A good transition, from a reception class or mainstream class, is dependent on many factors (see: Herzog-Punzenberger, 2016, pp. 18-19; Yeboah, 2010, pp. 65-66). It is important to not look at the absolute results for 5 years, but at the development of the student: what does he/she need to develop further? Frustration and inability lie in wait: it takes a teacher a lot of time and effort to assess the level of a student and what is in need of extra attention. What makes this issue even more difficult is that the evaluation standards during the first year are often very different from those in the regular classroom. Some methods also do not correspond with those of the regular classroom. Therefore, the results and comments in the student files are not always sufficient for the mainstream classroom teacher.

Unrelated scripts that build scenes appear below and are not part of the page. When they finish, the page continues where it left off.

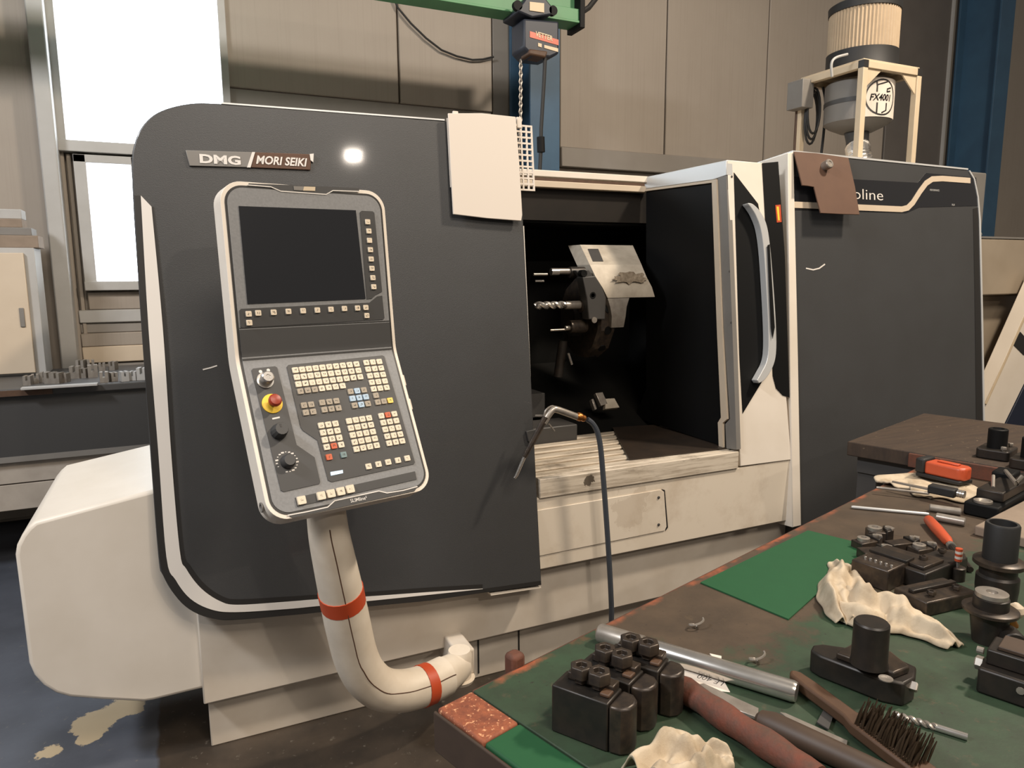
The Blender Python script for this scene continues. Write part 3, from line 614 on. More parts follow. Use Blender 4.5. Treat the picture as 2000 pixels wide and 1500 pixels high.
ob('logo_stripe', MB().stroke(FR, uv(FR, [(1548, 400), (1620, 403), (1760, 409), (1772, 406), (1782, 396), (1796, 374), (1808, 358), (1820, 350), (1840, 349), (1894, 353)]), .028, .0015, .004), M['beigepaint'], rc)
P0 = FR.P(*FR.px(1634, 387), .003); P1 = FR.P(*FR.px(1724, 389), .003); Fq = Fr(P0, (1, 0, 0), LEAN)
tmp = MB().text(Fq, 0, 0, .06, 'ecoline'); wd = max((p-P0).x for p in tmp.v)
ob('model_lettering', MB().text(Fq, 0, 0, .072, 'ecoline', 0, .001, 0, (P1-P0).x/wd*.06/.072, -.0006), M['stripe'], rc)
for q, u_ in (((1815, 373), 26), ((1858, 402), 12)):
    P0 = FR.P(*FR.px(*q), .003); ob('small_lettering', MB().text(Fr(P0, (1, 0, 0), LEAN), 0, 0, .014, 'PERFORMANCE' if u_ > 20 else 'PLUS', 0, .001, 0, .75), M['lightgrey'], rc)
ob('scratch', MB().stroke(FR, uv(FR, [(1574, 524), (1588, 527), (1600, 524), (1611, 516)]), .006, 0, .0012), M['stripe'], rc)
for L in ([(396, 722), (412, 718), (424, 714)],):
    ob('scratch', MB().stroke(FM, uv(FM, L), .004, 0, .001), M['stripe'], fc)
# side cover box at the left end
YS = 2.445; FSd = Fr((0, YS, 0), (1, 0, 0), (0, 0, 1))
sc_ = [(68, 1019), (300, 957), (420, 930), (430, 1338), (390, 1347), (300, 1369), (281, 1372), (200, 1368), (136, 1363), (108, 1355), (84, 1340), (66, 1320), (56, 1297), (40, 1170), (29, 1085), (32, 1066), (42, 1046), (54, 1031)]
ob('side_cover', MB().pp(FSd, sc_, -.72, 0), M['white'], lathe, bev=.012, seg=3)
# machine body behind the covers (top hidden below the front edge)
ob('machine_body', MB().wbox(.15, 1.0, 2.50, 4.3, .3, 2.0).wbox(1.0, 2.5, 3.68, 4.3, .3, 1.95).wbox(2.62, 3.9, 2.98, 4.3, .3, 2.0), M['white2'], lathe)

# things hung on the lathe
Fb = Fr(FR.P(*FR.px(1600, 300), .008), (1, 0, 0), (0, .30, 1))
ob('hanging_board', MB().pp(Fb, [(1549, 297), (1592, 300), (1655, 309), (1668, 365), (1677, 420), (1640, 419), (1601, 417), (1594, 390), (1588, 366), (1576, 364), (1565, 363)], 0, .006), M['brown'], label='brown leather-like sheet with a stepped edge hanging over the right cover', cat='sheet', bev=.0015)
mg = Fb.P(*Fb.px(1608, 326), .006)
ob('round_magnet', MB().lathe(mg, Fb.n, [(0, .022), (.03, .022), (.034, .019), (.034, .012), (.031, .011)], 20), M['steel'], label='round silver magnet pinning the brown sheet', cat='magnet')
# perforated plate and paper on the left cover
Fp = FM.off(.012)
gu0, gv1 = Fp.px(874, 238); gu1 = Fp.px(1039, 300)[0]; gv0 = Fp.px(1042, 372)[1]; gv1 = Fp.px(1036, 250)[1]+.004
cell = .0222; nx = int(round((gu1-gu0)/cell)); ny = int(round((gv1-gv0)/cell)); cxs = (gu1-gu0)/nx; cys = (gv1-gv0)/ny; br = .0065
m = MB()
for i in range(nx+1):
    u = gu0+i*cxs; m.box(Fp, u-br/2, u+br/2, gv0-br/2, gv1+br/2, 0, .006)
for j in range(ny+1):
    v = gv0+j*cys; m.box(Fp, gu0, gu1, v-br/2, v+br/2, .0002, .0058)
pr = thing('perforated_holder', Fp.P((gu0+gu1)/2, gv0, 0), 'white perforated grid plate hooked over the top of the charcoal front cover', 'grid plate')
ob('grid', m, M['paper'], pr)
for u in (gu0+.02, gu1-.06): ob('hook', MB().box(Fp, u, u+.02, gv1-.01, gv1+.03, -.002, .008), M['paper'], pr, bev=.002)
pa = [(874, 222), (940, 222), (1006, 229), (1014, 330), (1019, 420), (1017, 432), (950, 427), (884, 419), (879, 330)]
Fpp = FM.off(.02)
ob('paper_sheet', MB().pp(Fpp, pa, 0, .006), M['paper'], label='pale blank paper sheet hanging on the white perforated plate', cat='paper', bev=.002)

# ---------------------------------------------------------------- control console
cy = .2099
CU = V((math.cos(cy), math.sin(cy), 0)); CN = V((math.sin(cy), -math.cos(cy), 0)); CZ = V((0, 0, 1))
CC = V((.3549, 2.03, 1.3819))
cu = CZ*math.cos(.102)-CN*math.sin(.102); cdn = -CZ*math.cos(.4761)+CN*math.sin(.4761)
F1 = Fr(CC, CU, cu); F2 = Fr(CC, CU, -cdn)
def CM(u, s, w):
    f_ = .02
    if s > f_: p = cu*s; tg = cu
    elif s < -f_: p = cdn*(-s); tg = -cdn
    else:
        a, b = cdn*f_, cu*f_; t_ = (s+f_)/(2*f_); p = a*(1-t_)**2+b*t_**2; tg = (-a*(1-t_)+b*t_).normalized()
    n_ = CU.cross(tg).normalized(); return CC+CU*u+p+n_*w
def cloft(mb, uL, uR, ss, w0, w1):
    vs = []; fs = []; n = len(ss)
    for s in ss: vs += [CM(uL(s), s, w1), CM(uR(s), s, w1), CM(uR(s), s, w0), CM(uL(s), s, w0)]
    for i in range(n-1):
        a = 4*i; b = a+4; fs += [(a, a+1, b+1, b), (a+1, a+2, b+2, b+1), (a+2, a+3, b+3, b+2), (a+3, a, b, b+3)]
    fs += [(0, 3, 2, 1), (4*n-4, 4*n-3, 4*n-2, 4*n-1)]; return mb.add(vs, fs)
def hw(top, bot, half, r):
    def g(s):
        if s > top-r: d = s-(top-r); return half-r+math.sqrt(max(r*r-d*d, 0))
        if s < bot+r: d = (bot+r)-s; return half-r+math.sqrt(max(r*r-d*d, 0))
        return half
    return g
def levels(top, bot, r):
    S = [bot+r-r*math.cos(math.radians(a)) for a in range(0, 91, 10)]
    S += [bot+r+.02, -.12]+[-.03+.0075*i for i in range(9)]+[.12, top-r-.02]
    S += [top-r+r*math.sin(math.radians(a)) for a in range(0, 91, 10)]
    return sorted(set(round(s, 6) for s in S))
con = thing('control_console', (.42, 2.05, .1), 'white framed control console with screen and keypad on a curved white arm', 'control panel')
T, B, HF = .463, -.432, .2325
g = hw(T, B, HF, .055)
hs = ob('housing', cloft(MB(), lambda s: -g(s), g, levels(T, B, .055), -.062, .004), M['plastic'], con, bev=.004, seg=2, sharp=50)
T2, B2, HF2 = T-.010, B+.010, HF-.010
g2 = hw(T2, B2, HF2, .047)
ob('rim_gasket', cloft(MB(), lambda s: -g2(s), g2, levels(T2, B2, .047), 0, .0052), M['rim'], con, sharp=50)
T3, B3, HF3 = T-.016, B+.016, HF-.016
g3 = hw(T3, B3, HF3, .042)
fp_ = ob('face_plate', cloft(MB(), lambda s: -g3(s), g3, levels(T3, B3, .042), 0, .0064), M['face'], con, sharp=50)
W_ = .0064
ob('bend_shade', cloft(MB(), lambda s: -.2165, lambda s: .2165, [.008+.006*i for i in range(13)], .004, .0072), M['module'], con, sharp=60)  # dark strip standing in for the shade in the concave bend
c1 = lambda x, y: (400+x/3.948, 320+y/3.948)
c2 = lambda x, y: (420+x/3.948, 660+y/3.948)
def mod(fr, cf, pts, name, mat, w1, par, bev=.0, w0=W_): return ob(name, MB().prism(fr, [fr.px(*cf(*p), w=w1) for p in pts], w0, w1), M[mat], par, bev=bev)
scr = mod(F1, c1, [(262, 325), (1165, 358), (1240, 1040), (330, 1080)], 'screen', 'screen', .0085, con)
sm = mod(F1, c1, [(1197, 372), (1210, 362), (1295, 366), (1308, 378), (1368, 985), (1320, 1010), (1290, 1038), (1250, 1042)], 'side_key_module', 'module', .0085, con)
bm = mod(F1, c1, [(268, 1130), (280, 1118), (1270, 1070), (1330, 1022), (1368, 1016), (1386, 1190), (1376, 1200), (290, 1264), (276, 1255)], 'softkey_module', 'module', .0085, con)
lm = mod(F2, c2, [(282, 250), (292, 236), (462, 218), (480, 228), (630, 825), (768, 920), (812, 1110), (806, 1124), (530, 1186), (508, 1176)], 'operator_module', 'module', .0085, con)
mm_ = mod(F2, c2, [(553, 222), (566, 208), (1290, 134), (1306, 142), (1542, 960), (1534, 972), (900, 1110), (872, 1098), (790, 790), (680, 715), (662, 690)], 'keyboard_module', 'module', .0085, con)
rm = mod(F2, c2, [(618, 1232), (1542, 1028), (1556, 1090), (634, 1300)], 'start_key_module', 'module', .0085, con)
def keymesh(nm, mat, s, h=.004):
    m = MB().prism(W0, rrect(-s/2, s/2, -s/2, s/2, s*.12, 2), 0, h, .08); return mesh(nm, m, M[mat])
KM = {k: keymesh('key_'+k, k, .0168) for k in ('key', 'keyg', 'keyb', 'keyr', 'keyy', 'keyt')}
KS = keymesh('key_small', 'key', .0150); KB = keymesh('key_large', 'key', .0225, .006)
def key(fr, cf, x, y, par, me, wb=.0085): place('key', me, fr.mat(*fr.px(*cf(x, y), w=wb+.003), wb), par)
for x, y in ((1258, 447), (1267, 518), (1272, 590), (1279, 662), (1285, 734), (1291, 806), (1298, 878), (1305, 948)): key(F1, c1, x, y, sm, KS)
for x, y in ((340, 1157), (414, 1150), (533, 1145), (647, 1138), (760, 1133), (870, 1128), (975, 1122), (1079, 1116), (1180, 1112), (1244, 1108), (345, 1225), (1251, 1170)): key(F1, c1, x, y, bm, KS)
def grid(a, b, c, d, nx, ny, special={}, skip=(), base='key'):      # corners: first row start/end, last row start/end
    for j in range(ny):
        fj = j/(ny-1) if ny > 1 else 0
        for i in range(nx):
            if (i, j) in skip: continue
            fi = i/(nx-1) if nx > 1 else 0
            x = (a[0]*(1-fi)+b[0]*fi)*(1-fj)+(c[0]*(1-fi)+d[0]*fi)*fj; y = (a[1]*(1-fi)+b[1]*fi)*(1-fj)+(c[1]*(1-fi)+d[1]*fi)*fj
            key(F2, c2, x, y, mm_, KM[special.get((i, j), base)])
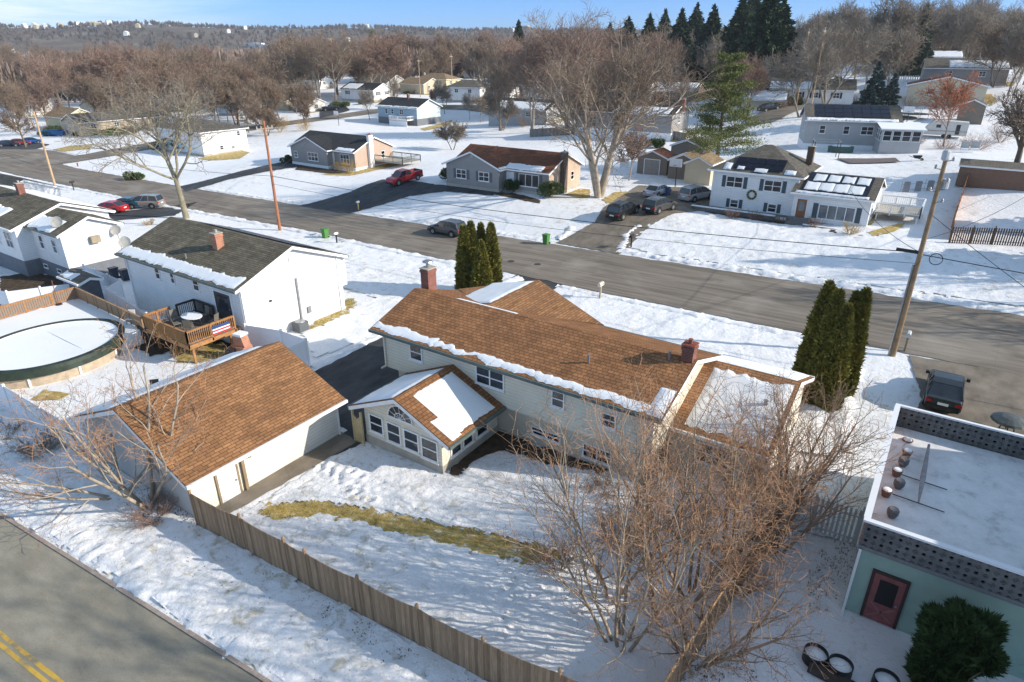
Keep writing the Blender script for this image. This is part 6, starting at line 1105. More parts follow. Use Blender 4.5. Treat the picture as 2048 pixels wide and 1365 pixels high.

In addition, the contact between transitional classes and regular schools during and after the transition has to be optimal: as soon as a student moves to another school or location there must be feedback concerning the student. This would be beneficial for both the transitional classroom as for the mainstream schools; they help each other getting better at guiding the students and improving future education.

A newcomer in the mainstream classroom

Imagine that you work in a regular school: what would you like to know from a transitional classroom teacher to integrate a student in the mainstream classroom? How are these issues being dealt with in your student file? Is there a full, warm transfer at your school? Is the host school informed of the language repertoire of the student and hi/her cognitive development, creativity emotional development and ambitions in life? Is there emphasis on what the student can do? What are you missing to make the transfer even better?

Reflect on your own situation: how often do you get the question from a mainstream classroom if it can help with a former student of yours? Do you think that is enough? How often do you check with a mainstream classroom to see how it goes with a former student and whether the student meets the former assessments? Do you think that is enough? What would you wish for in order to improve the transfer?